The default is APPROVED, according to the Optional Service Terms agreement part of the ToS. There is no button. The client, best as I can tell, has to submit in writing (and the FL must agree, in writing) to the Upwork legal team.

 

All of the relevant information is a bit scattered. I tried to consolidate it here: Hourly sub-contracting loophole? . It's possible that I missed something, so I ask everyone to check it out.


I thought I understood that, but I couldn't believe it, so I thought I was mistranslating it somehow.
So if a client does not want subcontracting, he has to take the trouble to write a letter and also involve the freelancer?
This is really absurd.

Good to know.

tlsanders
Community Member

Not necessarily. Some jobs in some fields literally take 15 minutes. Some jobs linger around for months after they're completed before the freelancer or client decides to actually close the job. It could be that the freelancer has been on the platform for years and in the past few months has started cleaning up all those old, open contracts.

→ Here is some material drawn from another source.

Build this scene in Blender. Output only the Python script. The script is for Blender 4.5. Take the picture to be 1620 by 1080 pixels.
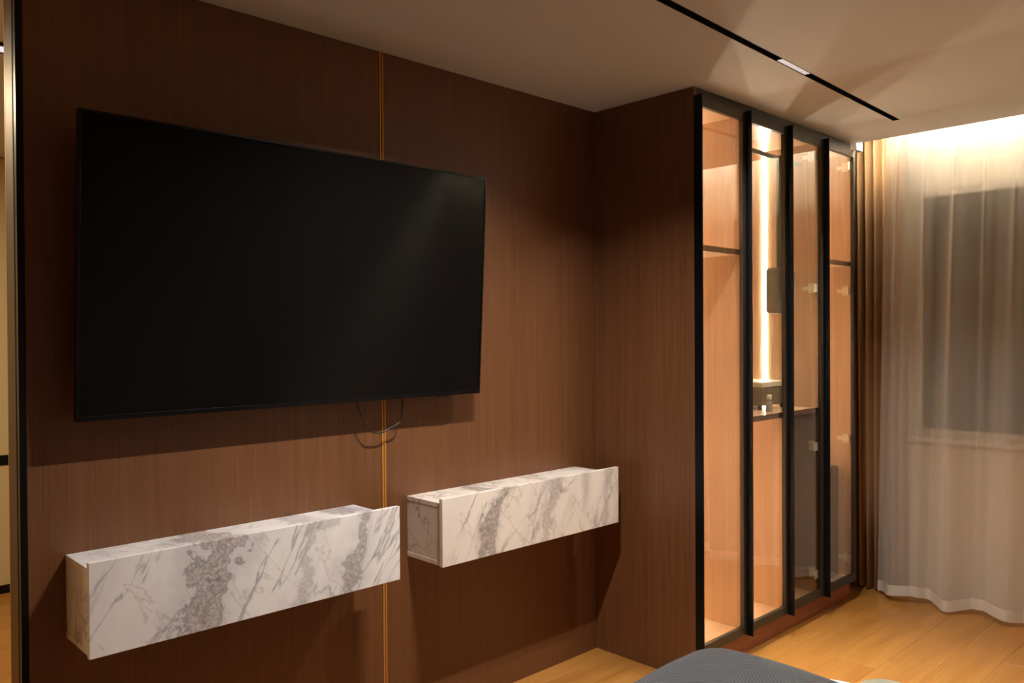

You may want to take a look at the start dates on those contracts to get a better idea of what was really happening.

It's my field, so I know what kind of jobs take 15 minutes and what don't. I'm not going to flag the person or do anything further; I just wondered if I should say anything to my client who hired me after hiring that person. Interestingly, the person also has a low 80s JSS, yet has nothing but 5 star reviews visible unless you dig deeper.

 

Anyway, not my circus, not my monkeys... another day, another dollar for me.